**Set problem:** Each line that follows should be printed again exactly as it stands.

--------------------------------

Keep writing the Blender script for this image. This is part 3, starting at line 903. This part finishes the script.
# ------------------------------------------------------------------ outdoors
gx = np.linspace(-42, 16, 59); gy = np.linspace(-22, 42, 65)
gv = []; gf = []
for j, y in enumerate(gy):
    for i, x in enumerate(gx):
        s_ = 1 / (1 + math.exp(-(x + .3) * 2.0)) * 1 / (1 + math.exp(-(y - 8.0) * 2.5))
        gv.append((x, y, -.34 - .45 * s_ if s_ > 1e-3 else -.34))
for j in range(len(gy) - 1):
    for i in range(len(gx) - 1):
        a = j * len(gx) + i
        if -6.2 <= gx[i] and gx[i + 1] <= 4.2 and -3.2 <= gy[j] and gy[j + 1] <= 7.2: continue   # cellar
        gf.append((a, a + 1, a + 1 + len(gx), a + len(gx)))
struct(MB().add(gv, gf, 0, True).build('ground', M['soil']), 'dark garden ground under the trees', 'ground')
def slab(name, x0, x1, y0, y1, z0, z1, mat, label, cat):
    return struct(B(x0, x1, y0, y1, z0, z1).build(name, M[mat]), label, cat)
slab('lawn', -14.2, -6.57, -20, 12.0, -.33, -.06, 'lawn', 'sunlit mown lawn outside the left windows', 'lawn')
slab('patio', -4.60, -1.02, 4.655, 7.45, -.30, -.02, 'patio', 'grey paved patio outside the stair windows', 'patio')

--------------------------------

**Response to the exercise:**
Keep writing the Blender script for this image. This is part 3, starting at line 903. This part finishes the script.
# ------------------------------------------------------------------ outdoors
gx = np.linspace(-42, 16, 59); gy = np.linspace(-22, 42, 65)
gv = []; gf = []
for j, y in enumerate(gy):
    for i, x in enumerate(gx):
        s_ = 1 / (1 + math.exp(-(x + .3) * 2.0)) * 1 / (1 + math.exp(-(y - 8.0) * 2.5))
        gv.append((x, y, -.34 - .45 * s_ if s_ > 1e-3 else -.34))
for j in range(len(gy) - 1):
    for i in range(len(gx) - 1):
        a = j * len(gx) + i
        if -6.2 <= gx[i] and gx[i + 1] <= 4.2 and -3.2 <= gy[j] and gy[j + 1] <= 7.2: continue   # cellar
        gf.append((a, a + 1, a + 1 + len(gx), a + len(gx)))
struct(MB().add(gv, gf, 0, True).build('ground', M['soil']), 'dark garden ground under the trees', 'ground')
def slab(name, x0, x1, y0, y1, z0, z1, mat, label, cat):
    return struct(B(x0, x1, y0, y1, z0, z1).build(name, M[mat]), label, cat)
slab('lawn', -14.2, -6.57, -20, 12.0, -.33, -.06, 'lawn', 'sunlit mown lawn outside the left windows', 'lawn')
slab('patio', -4.60, -1.02, 4.655, 7.45, -.30, -.02, 'patio', 'grey paved patio outside the stair windows', 'patio')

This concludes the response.